The digitals were taking up space in a warehouse someplace while the manufacturer was working "to get the bugs out" so they could once again replace the old Motorola analog radios. But long after the disaster at the World Trade Center, the digitals were brought back again, only to fail field tests, again and again. Finally, the Bloomberg administration told Motorola to just convert the expensive digitals to the analog mode, which was done. Nobody ever asked for a refund, and none was offered. They never did get the bugs out.

Many of us who believe the Motorola digital radio contract was corrupt from its beginnings to its end first became suspicious when it was learned that the digital radios had been offered for sale to the Fire Departments of Boston, Chicago and Washington and failed field tests in those cities before they were accepted blindly here. To make it even worse, at the same time the FDNY was signing off on 3,800 untested radios, our own Police Department tried them and rejected them. The Police Department said the digital radios were dangerous to their undercover cops.

So what does all that tell an otherwise trusting soul? It tells me the Fire Department's insistence they would ram those radios down their firefighters' throats was unconscionable.

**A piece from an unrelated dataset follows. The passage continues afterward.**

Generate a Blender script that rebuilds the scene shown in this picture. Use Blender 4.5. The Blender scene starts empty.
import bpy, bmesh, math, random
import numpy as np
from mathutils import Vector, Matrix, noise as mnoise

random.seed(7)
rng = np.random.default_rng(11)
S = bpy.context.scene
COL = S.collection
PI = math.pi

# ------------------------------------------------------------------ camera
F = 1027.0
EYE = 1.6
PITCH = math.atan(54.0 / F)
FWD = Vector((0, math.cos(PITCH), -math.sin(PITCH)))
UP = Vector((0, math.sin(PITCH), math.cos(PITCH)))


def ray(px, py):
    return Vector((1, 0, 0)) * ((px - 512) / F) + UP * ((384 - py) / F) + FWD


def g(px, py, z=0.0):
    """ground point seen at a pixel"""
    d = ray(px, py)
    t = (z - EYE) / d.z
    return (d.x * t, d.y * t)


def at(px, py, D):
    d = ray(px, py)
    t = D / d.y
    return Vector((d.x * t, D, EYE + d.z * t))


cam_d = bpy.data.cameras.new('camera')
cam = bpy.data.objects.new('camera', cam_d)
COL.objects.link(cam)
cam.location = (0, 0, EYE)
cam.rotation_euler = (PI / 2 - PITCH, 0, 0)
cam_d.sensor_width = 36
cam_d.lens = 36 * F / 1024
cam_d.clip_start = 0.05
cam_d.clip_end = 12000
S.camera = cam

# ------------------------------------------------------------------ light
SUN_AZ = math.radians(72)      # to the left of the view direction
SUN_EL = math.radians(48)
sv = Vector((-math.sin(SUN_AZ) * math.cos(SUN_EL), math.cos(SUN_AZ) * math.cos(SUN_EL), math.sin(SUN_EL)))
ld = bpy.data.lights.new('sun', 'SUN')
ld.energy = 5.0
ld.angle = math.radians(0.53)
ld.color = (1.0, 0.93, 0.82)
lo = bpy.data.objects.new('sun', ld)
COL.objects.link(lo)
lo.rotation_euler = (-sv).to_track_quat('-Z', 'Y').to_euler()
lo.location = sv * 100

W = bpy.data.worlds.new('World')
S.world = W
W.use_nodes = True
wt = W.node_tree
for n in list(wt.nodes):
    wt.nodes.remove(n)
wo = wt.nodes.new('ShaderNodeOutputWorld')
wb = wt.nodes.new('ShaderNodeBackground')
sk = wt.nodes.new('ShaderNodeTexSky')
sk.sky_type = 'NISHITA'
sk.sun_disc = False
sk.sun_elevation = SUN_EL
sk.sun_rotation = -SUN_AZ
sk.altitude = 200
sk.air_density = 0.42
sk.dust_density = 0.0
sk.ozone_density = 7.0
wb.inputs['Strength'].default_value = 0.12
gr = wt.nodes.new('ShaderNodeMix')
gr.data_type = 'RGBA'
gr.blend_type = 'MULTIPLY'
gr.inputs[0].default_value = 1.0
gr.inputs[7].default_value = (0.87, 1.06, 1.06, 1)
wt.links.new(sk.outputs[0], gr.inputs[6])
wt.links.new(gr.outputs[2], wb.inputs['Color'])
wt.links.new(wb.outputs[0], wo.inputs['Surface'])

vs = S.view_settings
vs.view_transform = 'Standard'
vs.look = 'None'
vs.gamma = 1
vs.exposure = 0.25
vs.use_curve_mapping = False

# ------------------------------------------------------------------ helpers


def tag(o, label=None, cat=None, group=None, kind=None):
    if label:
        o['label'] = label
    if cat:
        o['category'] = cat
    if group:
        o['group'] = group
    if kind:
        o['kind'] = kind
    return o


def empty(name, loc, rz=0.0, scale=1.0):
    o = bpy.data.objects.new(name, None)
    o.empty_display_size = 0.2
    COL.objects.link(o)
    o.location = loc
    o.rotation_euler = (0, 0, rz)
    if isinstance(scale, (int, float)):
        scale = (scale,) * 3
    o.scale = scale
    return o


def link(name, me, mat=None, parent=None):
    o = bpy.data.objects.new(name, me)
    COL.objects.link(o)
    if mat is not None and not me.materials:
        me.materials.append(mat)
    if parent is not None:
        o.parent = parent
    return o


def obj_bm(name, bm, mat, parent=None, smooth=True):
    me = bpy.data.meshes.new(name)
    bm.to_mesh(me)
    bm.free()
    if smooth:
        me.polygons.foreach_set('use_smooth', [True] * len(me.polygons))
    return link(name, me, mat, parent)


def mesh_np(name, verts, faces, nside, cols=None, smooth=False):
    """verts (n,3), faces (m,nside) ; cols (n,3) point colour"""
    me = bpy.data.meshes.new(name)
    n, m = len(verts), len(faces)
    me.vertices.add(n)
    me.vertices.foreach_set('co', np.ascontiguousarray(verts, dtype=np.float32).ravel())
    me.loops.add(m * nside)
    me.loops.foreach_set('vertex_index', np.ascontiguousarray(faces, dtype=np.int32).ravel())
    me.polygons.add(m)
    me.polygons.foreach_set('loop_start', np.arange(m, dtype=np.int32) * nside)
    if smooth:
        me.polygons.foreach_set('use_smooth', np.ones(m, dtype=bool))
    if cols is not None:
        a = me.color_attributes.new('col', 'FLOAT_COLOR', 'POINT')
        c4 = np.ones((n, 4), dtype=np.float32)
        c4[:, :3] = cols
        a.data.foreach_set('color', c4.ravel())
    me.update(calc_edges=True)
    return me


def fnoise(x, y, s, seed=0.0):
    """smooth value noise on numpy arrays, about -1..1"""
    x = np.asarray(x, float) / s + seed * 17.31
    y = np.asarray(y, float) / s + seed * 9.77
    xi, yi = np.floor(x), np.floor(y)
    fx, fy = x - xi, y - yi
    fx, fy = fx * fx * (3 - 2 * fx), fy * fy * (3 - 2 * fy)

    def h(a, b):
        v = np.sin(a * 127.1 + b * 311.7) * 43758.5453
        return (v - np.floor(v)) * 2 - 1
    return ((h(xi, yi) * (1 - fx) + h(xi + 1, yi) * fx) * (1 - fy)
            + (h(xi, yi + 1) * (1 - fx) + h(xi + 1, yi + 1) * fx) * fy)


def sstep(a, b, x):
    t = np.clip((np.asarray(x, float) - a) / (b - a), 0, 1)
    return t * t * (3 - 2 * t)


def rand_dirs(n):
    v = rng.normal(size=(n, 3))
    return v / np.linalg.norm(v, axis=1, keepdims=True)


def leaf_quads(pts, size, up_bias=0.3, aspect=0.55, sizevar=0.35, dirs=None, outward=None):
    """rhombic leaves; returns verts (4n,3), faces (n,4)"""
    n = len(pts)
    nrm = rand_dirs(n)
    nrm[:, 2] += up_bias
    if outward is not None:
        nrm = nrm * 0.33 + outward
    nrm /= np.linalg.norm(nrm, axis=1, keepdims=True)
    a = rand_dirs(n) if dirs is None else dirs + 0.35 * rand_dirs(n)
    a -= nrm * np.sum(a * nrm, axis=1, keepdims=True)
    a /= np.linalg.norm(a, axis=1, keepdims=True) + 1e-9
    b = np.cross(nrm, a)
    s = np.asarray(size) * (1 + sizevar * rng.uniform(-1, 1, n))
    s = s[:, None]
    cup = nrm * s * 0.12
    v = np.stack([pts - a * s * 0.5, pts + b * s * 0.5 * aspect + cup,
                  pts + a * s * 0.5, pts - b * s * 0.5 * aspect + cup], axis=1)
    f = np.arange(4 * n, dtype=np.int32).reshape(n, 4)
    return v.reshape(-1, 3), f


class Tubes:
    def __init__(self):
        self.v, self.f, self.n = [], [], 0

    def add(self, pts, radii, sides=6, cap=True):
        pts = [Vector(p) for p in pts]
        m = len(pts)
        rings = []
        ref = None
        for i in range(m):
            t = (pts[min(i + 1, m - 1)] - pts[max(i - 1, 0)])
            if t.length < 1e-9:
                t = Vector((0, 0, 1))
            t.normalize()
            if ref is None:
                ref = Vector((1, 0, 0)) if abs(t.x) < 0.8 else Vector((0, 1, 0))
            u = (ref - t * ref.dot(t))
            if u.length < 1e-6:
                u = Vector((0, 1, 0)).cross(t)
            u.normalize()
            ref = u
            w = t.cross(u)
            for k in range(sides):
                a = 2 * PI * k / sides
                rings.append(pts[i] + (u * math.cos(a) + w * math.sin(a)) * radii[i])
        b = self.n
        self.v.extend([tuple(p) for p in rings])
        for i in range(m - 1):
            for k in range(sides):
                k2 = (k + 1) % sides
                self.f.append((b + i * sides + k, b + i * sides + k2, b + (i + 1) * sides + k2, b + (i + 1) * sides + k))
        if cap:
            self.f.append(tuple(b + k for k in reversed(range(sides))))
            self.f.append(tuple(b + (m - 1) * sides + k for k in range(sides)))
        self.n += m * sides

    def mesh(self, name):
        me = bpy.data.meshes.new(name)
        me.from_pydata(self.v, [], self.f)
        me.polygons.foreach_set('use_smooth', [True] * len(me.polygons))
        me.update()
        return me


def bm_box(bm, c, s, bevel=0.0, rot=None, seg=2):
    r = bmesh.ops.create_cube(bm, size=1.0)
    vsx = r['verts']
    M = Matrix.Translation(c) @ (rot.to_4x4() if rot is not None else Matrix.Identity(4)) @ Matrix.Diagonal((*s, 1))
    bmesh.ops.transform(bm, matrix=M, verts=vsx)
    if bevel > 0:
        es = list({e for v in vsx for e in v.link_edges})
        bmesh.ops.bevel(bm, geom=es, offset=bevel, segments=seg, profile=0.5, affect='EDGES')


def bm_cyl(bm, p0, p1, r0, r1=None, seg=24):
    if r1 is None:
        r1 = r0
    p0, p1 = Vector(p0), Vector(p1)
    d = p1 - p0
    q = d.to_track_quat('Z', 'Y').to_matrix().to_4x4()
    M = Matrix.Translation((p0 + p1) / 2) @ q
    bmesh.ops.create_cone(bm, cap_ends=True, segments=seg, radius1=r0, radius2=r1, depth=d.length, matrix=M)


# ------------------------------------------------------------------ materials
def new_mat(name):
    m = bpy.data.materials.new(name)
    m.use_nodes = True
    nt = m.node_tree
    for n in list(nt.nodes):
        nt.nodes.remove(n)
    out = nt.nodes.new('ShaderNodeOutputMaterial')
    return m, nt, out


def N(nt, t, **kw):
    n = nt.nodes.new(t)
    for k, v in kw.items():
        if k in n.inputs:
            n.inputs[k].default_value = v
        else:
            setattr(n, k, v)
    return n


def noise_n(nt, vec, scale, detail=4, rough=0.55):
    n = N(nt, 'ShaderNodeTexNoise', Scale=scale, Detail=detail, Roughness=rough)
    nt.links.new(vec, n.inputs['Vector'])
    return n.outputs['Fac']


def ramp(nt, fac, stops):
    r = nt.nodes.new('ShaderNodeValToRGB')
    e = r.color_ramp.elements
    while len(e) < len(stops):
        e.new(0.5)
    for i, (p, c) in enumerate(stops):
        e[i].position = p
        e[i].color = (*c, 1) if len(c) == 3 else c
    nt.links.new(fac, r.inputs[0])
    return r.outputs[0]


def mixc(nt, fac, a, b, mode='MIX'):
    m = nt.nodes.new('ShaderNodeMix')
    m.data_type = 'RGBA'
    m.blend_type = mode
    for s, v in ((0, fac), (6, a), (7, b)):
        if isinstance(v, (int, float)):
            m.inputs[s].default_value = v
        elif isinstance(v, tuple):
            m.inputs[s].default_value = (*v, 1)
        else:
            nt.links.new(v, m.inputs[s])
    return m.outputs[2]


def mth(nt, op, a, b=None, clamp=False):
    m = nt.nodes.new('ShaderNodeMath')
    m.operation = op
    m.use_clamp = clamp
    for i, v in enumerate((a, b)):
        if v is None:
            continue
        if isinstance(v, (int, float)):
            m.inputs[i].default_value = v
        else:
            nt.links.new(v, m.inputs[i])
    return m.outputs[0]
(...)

So I will reframe what I said several years ago on the sidewalk outside the New School, and this time with my name attached:

I have never seen nor heard of a more corrupt contract than the Motorola digital radio contract for the FDNY. And it's a civic shame no one in law enforcement, at any level, has ever taken the time or the trouble to put the people responsible under oath in a search for the truth. Considering that 121 New York City firefighters died because they were sent into a war zone with old, useless radios that couldn't work from one floor to another in the World Trade Center, and one lobby to another there, it is still not too late for someone with a badge to at least inquire into that dirty, corrupt contract.